In The Mummy's Ghost (1944), Princess Ananka's soul entered the fetching form of an unsuspecting young librarian (Ramsey Ames) employed at a New England college. With Kharis' arrival on campus, a streak of white appeared at the temple of the librarian's brunette hair. By the finale, as Kharis carried the librarian into the murky waters of a quarry, she looked awful - at least four thousands years old.

The same year, Virginia Christine donned a dark wig and played Princess Ananka, who by now was lost in the Louisiana bayous in The Mummy's Curse. She would go on to later fame as Mrs. Olsen in those Folger's Coffee commercials.

At the end of the 50's, Hammer Films, the British specialists in glorified gore, remade The Mummy with Christopher Lee and produced a series of Mummy movies over the next decade.

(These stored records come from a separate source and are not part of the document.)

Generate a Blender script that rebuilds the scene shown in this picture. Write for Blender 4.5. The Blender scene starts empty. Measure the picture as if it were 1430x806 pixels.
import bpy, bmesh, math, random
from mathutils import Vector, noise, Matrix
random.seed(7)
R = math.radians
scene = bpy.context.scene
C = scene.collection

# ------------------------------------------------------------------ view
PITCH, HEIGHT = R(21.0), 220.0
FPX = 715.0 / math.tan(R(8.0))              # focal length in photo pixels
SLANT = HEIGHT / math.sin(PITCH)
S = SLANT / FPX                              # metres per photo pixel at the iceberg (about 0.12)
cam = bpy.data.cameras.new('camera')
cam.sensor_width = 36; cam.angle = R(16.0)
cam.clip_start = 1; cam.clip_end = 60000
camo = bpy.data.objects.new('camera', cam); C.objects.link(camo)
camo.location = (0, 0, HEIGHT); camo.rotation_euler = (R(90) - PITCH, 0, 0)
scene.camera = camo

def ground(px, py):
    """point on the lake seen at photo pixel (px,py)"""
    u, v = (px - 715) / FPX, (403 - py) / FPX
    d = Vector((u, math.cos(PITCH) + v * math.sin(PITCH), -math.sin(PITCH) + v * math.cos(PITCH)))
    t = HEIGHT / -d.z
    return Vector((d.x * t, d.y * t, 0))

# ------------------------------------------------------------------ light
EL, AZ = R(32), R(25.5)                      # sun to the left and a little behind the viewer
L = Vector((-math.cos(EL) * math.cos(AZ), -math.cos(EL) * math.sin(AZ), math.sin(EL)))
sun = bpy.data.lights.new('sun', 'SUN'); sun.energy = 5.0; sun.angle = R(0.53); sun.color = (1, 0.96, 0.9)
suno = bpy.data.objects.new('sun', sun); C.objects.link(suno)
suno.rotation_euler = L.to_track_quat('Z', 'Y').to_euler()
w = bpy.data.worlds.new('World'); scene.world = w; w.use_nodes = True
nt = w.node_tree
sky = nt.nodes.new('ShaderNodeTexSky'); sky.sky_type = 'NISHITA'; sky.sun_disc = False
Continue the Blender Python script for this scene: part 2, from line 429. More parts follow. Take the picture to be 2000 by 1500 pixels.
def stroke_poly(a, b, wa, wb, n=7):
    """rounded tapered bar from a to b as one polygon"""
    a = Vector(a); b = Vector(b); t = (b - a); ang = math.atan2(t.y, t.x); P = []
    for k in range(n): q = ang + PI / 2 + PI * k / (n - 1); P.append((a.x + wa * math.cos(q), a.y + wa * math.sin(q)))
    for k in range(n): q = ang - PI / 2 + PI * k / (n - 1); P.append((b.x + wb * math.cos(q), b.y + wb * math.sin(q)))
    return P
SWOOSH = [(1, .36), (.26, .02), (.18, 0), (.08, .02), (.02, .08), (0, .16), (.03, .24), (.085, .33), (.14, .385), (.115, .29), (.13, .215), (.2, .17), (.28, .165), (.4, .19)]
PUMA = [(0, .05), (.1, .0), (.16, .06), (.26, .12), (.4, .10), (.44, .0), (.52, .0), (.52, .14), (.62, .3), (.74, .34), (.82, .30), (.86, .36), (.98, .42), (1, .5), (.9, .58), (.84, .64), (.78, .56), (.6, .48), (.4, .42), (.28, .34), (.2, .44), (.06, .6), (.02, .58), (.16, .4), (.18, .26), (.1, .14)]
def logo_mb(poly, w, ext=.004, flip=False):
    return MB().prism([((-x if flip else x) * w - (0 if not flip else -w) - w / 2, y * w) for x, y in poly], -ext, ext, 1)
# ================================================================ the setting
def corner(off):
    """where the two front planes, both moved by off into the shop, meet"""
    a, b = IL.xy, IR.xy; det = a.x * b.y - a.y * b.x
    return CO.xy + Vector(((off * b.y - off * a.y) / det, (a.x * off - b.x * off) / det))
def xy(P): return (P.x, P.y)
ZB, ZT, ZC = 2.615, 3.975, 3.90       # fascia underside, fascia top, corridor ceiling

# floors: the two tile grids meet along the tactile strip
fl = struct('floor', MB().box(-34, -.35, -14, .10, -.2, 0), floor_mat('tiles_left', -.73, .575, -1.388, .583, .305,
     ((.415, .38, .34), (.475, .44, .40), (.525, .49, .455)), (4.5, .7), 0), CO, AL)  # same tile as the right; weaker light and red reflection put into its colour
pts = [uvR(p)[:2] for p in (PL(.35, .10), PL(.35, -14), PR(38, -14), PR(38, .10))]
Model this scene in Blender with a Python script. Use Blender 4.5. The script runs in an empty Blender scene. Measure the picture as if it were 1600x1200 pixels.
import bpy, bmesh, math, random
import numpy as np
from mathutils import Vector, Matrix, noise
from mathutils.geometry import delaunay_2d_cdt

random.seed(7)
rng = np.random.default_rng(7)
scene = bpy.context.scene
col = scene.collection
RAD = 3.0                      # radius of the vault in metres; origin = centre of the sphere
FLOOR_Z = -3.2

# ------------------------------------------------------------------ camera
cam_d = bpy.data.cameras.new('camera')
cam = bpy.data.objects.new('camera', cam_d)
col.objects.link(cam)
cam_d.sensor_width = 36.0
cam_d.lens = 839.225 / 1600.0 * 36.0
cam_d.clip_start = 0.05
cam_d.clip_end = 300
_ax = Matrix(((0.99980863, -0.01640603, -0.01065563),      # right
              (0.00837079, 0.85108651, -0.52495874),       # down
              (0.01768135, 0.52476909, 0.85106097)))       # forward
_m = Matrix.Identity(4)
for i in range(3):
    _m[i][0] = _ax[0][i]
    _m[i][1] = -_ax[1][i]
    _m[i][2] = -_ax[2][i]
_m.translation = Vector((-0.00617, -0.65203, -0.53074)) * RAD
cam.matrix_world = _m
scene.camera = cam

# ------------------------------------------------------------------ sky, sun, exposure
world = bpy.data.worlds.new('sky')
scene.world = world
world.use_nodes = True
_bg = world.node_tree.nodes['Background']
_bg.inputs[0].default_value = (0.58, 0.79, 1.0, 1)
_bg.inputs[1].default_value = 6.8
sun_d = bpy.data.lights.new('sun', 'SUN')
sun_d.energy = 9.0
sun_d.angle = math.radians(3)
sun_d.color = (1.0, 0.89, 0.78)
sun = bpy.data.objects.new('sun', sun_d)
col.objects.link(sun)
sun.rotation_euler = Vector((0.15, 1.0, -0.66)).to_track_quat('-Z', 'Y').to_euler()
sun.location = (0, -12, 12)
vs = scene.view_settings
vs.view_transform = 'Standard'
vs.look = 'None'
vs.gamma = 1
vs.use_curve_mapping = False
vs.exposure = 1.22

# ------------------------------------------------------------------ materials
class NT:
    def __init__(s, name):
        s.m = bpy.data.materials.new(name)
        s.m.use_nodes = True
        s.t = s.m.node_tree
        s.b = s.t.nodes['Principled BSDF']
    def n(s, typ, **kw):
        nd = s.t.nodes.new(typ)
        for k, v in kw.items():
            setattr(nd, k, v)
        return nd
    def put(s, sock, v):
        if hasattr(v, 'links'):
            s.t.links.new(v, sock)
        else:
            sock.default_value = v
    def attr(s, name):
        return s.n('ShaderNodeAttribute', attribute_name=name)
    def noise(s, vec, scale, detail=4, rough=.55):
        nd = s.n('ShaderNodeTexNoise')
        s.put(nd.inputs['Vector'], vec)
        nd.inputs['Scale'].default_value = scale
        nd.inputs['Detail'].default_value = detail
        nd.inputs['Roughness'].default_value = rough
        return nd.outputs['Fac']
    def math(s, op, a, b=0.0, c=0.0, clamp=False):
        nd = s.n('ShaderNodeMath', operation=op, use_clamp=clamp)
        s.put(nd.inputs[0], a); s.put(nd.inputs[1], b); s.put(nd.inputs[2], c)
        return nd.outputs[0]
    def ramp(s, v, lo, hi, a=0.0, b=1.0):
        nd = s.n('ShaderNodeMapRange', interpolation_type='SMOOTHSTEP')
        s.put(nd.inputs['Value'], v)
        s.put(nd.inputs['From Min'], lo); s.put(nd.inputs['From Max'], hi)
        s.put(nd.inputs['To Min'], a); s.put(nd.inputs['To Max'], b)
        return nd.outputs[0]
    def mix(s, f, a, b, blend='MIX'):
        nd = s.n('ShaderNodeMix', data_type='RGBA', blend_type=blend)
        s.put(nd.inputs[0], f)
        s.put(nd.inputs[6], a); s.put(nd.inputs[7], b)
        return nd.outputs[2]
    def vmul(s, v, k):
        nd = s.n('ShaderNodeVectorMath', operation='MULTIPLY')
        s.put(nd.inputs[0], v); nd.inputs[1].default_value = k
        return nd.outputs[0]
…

Would Ryan's Hope dare do something as outlandish as adding a white streak to Jill's lustrous hair? Or, have Faith pursued through the moonlight by a mummy with outstretched hand? Wouldn't that be a bit too much?  But think about it. Would that be too much for a soap that presented a blond-and-a-gorilla storyline reminiscent of King Kong featuring dippy Delia Coleridge (Randall Edwards)?  Not to mention sequences from other wild plots that reminded one of Jaws and The Godfather.

I like the ad copy for Hammer's The Mummy's Shroud proclaimed 'beware the beat of the cloth-wrapped feet.' Ah, I can hear it now, the ominous sound of a leg dragging along the ground as it comes closer and closer and closer and, then, a most unwelcome customer crashes through the front door of Ryan's Bar.